Austen Hufford and Sharon Terlep — The Wall Street Journal
After two years of disruption, supply chains are almost back to normal. That means shelves should be fully stocked, and some prices actually will be lower this holiday season, industry executive and analysts say.
“The script has been flipped,” said Steve Pasierb, president of manufacturing group The Toy Association. “From a supply-chain standpoint, it’s the opposite of last year.”
To be sure, isolated shortages persist, and only some items are seeing lower prices. Overall inflation is still high and squeezing incomes.
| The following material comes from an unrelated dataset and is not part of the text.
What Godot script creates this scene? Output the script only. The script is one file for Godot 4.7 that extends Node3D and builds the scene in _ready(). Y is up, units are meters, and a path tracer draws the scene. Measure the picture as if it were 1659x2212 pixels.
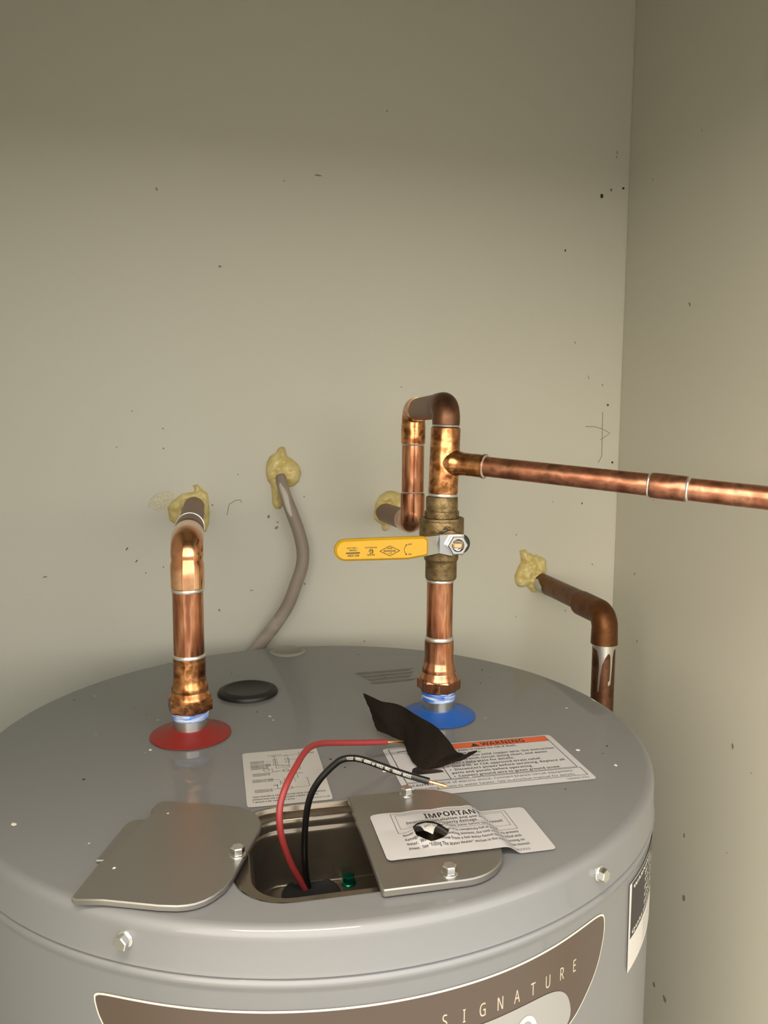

Still, the widespread stockouts that marked the last two holiday seasons are largely absent thanks to increased capacity throughout the supply chain, slackening demand driven by spending shifts from goods to services and higher interest rates, and a “new normal” for supply-chain management that emphasizes earlier delivery lead times and heftier inventories.
Companies from big-box chains to makers of apparel and luxury goods to smaller and specialty retailers say they expect to be well stocked for the holidays.
“We have been chasing in-stock for the last two and a half years, and we’re finally in a great position going into the holiday event period,” Kathryn McLay, chief executive of Walmart Inc.’s Sam’s Club division, said Tuesday.
Target Corp., in a reversal from a year ago, said Wednesday it was rolling out deep holiday discounts and shortening lead times for product orders after shipments arrived more quickly than anticipated, leading to a buildup of items.
At smaller chains, the story is the same.